Ein Bildschirm an der Vorderseite zeigte die Auktionsgüter – die Lose – und die Gebote so an, wie sie abgegeben wurden – die Preise waren in allen wichtigen globalen Währungen notiert. Zwei weitere Bildschirme waren den Online-Geboten vorbehalten. Immer wenn ein Bietergefecht ausbrach, drehten sich unsere Köpfe von einem Bildschirm zum anderen, wie bei einem Tennis-Turnier.
“Warum aufhören, wenn es so viel Spaß macht?”
Das Bieten selbst begann mit wenig Tamtam. Nach einer kurzen Erklärung der Regeln legte Auktionatorin Caroline Lang los. Die Lose waren auch schnell ersteigert, entweder von einer Person im Raum oder via Telefon beziehungsweise Internet. Lang hatte damals als eine von wenigen Frauen in einem von Männern dominierten Bereich begonnen. Sie erzählte mir, wie sie bei ihrer ersten Auktion 1992 vor lauter Nervenkitzel zwei Kilo verloren hatte. “Und anstatt mit meinem Hammer auf Massivholz zu schlagen, habe ich mein Wasserglas zerschmettert. Es war wirklich sehr dramatisch, aber du lässt dich darauf ein”, erzählte sie lachend.
Mit 30 Jahren Auktionserfahrung führte Lang witzig und scheinbar mühelos in einer Kombination aus Englisch, Deutsch und Französisch durch den Abend.

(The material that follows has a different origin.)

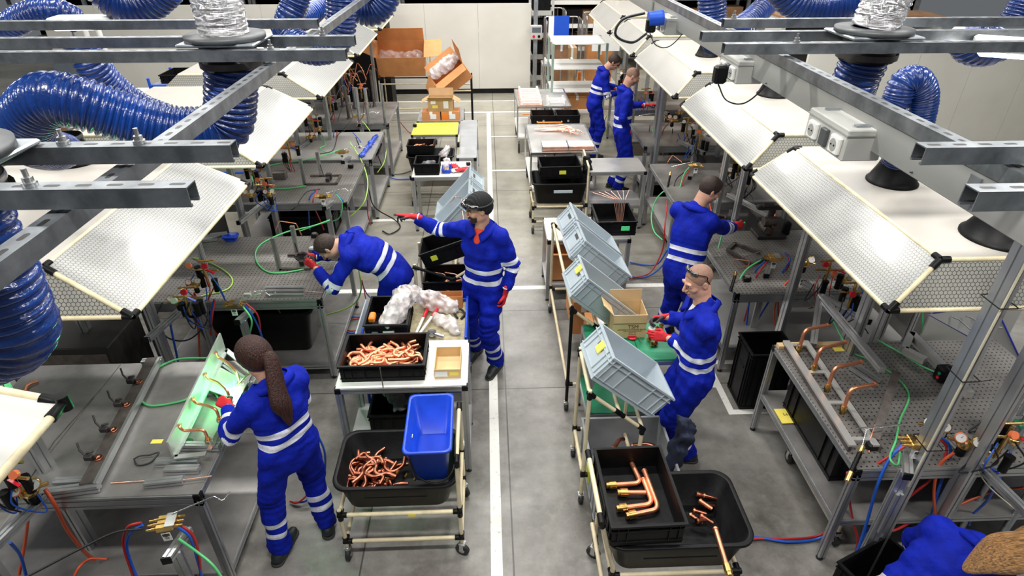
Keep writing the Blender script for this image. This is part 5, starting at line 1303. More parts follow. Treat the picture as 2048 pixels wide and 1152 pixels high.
hose(P((448, 712, .93), (415, 716, .91), (350, 720, .91), (300, 748, .91), (281, 788, .91), (298, 811, .91), (360, 803, .91), (400, 787, .92), (428, 786, .92), (440, 803, .92)), .0075, 'hose_green', 'green hose looped on the near left benchtop')
# dark strip fixture with toggle clamps
s0 = at(172, 968, .965); s1 = at(305, 716, .965)
t = thing('clamp_rail', 'long dark steel rail carrying toggle clamps on the near left bench', 'fixture', s0)
d_ = (s1-s0).normalized(); nr = Vector((d_.y, -d_.x, 0))
m = MB(); m.bar(s0, s1, .075, .012); m.build('rail_plate', 'dark_steel', t)
m = MB(); m.bar(s0+nr*.045-Vector((0, 0, .02)), s1+nr*.045-Vector((0, 0, .02)), .02, .05); m.build('side_profile', 'aluminium', t)
m = MB(); m.profile(s0-nr*.25-Vector((0, 0, .035)), s0+nr*.06-Vector((0, 0, .035)), .045, .05); m.build('foot_bar', 'aluminium', t)
m = MB(); m.profile(s1-nr*.08-Vector((0, 0, .035)), s1+nr*.06-Vector((0, 0, .035)), .045, .05); m.build('foot_bar', 'aluminium', t)
for i, q in enumerate((.16, .36, .56, .76)):
    p = s0.lerp(s1, q)+Vector((0, 0, .006)); c = thing('toggle_clamp', 'dark rusty toggle clamp, %s on the steel rail' % ['nearest', 'second nearest', 'second farthest', 'farthest'][i], 'clamp', p)
    m = MB(); m.lathe([(0, 0), (.024, 0), (.024, .010), (.014, .010), (.012, .003), (0, .003)], Matrix.Translation(p), 18); m.build('ring_seat', 'copper_dark', c)
    b0 = p-nr*.05; m = MB(); m.box(b0+Vector((0, 0, .018)), (.05, .03, .035), ch=.004); m.bar(b0, p-nr*.01+Vector((0, 0, .02)), .015, .01); m.build('clamp_base', 'iron_dark', c)
    m = MB(); m.tube([b0+Vector((-.01, 0, .02)), b0+Vector((-.05, .02, .06)), b0+Vector((-.065, .045, .10))], .006, 8); m.build('clamp_handle', 'iron_dark', c)
    m = MB(); m.tube([b0+Vector((-.02, .02, .035)), b0+Vector((.02, .025, .042))], .008, 8); m.build('clamp_arm', 'dark_steel', c)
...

Sie spickte ihren “Gesang” – damit meine ich diese spezielle Sprechweise bei Auktionen – oft mit Lagerfeld-Zitaten; Sie brachte alle zum Lachen, als sie einen zaudernden Bieter anschubste:”Schauen Sie nicht so schockiert, bieten Sie einfach!”
Ein Schreibtisch oder ein Eis: Folge deinem Herzen
Während mich die gebotenen Summen erschütterten – eine von Lagerfelds Modeskizzen, die ursprünglich auf etwa 500 bis 800 Euro geschätzt worden war, ging für 32.760 Euro weg -, wurde ich einigen Bietergefechten gewahr, die um Artikel wie ein Paar Slipper aus Samt mit Monogramm ausbrachen. Einer, der wiederholt online mitbot, trug dabei eine faszinierende Nummer: 0007.
An einem besonders spannenden Bieterkrieg beteiligten sich ein Herr, der direkt vor mir saß, und ein anonymer Online-Bieter. Der Gegenstand, um den es ging, war Lagerfelds Arbeitstisch aus Aluminium, Glas und Plexiglas aus dem 20. Jahrhundert, der zusammen mit einem Zeitungsständer aus Edelstahl sowie einem Stuhl aus Metall und weißem Leder angeboten wurde. Als der anwesende Herr schließlich gewann, brachen alle in Applaus aus. Champagnerflöten wurden ihm und seinen Begleitern überreicht, was Lang zu einem Scherz veranlasste: “Sie können die ganze Flasche haben, wenn Sie wollen!”
Ich traf später auf ihn, als er auf sein Uber-Taxi wartete. Der umgängliche Geschäftsmann, der nur “Christian aus Hamburg” genannt werden möchte und “Karl Lagerfeld wegen seines Charakters mag”, sprach von einer “Herzensangelegenheit”: “Ich wollte eigentlich bei 5.000 und 10.000 Euro aufhören, aber manchmal muss man sein Herz fragen und es sprechen lassen. Obwohl ich eigentlich ein besonnener Geschäftsmann bin, wie Hamburger eben sind. Aber da habe ich ‘nein’ gesagt, das ist eine Herzensangelegenheit – und ich bereue es nicht”, sagte er über seinen neuen 35.280-Euro-Schreibtisch, der seinen 40 Jahre alten Schreibtisch ersetzen wird. Den hatte er seit seiner Studienzeit verwendet.
Die Abendauktion am 4. Mai übertraf schließlich alle Schätzungen und erzielte insgesamt 631.764 Euro. Die dreiteilige Auktion endete am Freitagabend.
Zwischenzeitlich stattete ich der Tankstelle in meiner Nachbarschaft einen Besuch ab, um mir ein Eis zu holen. Bei all dem Adrenalin bekam ich ein Verlangen nach Zucker. Passend zum Abend suchte ich mir eines aus, das den Namenszusatz “Gold-Karamell-Milliardär” trägt.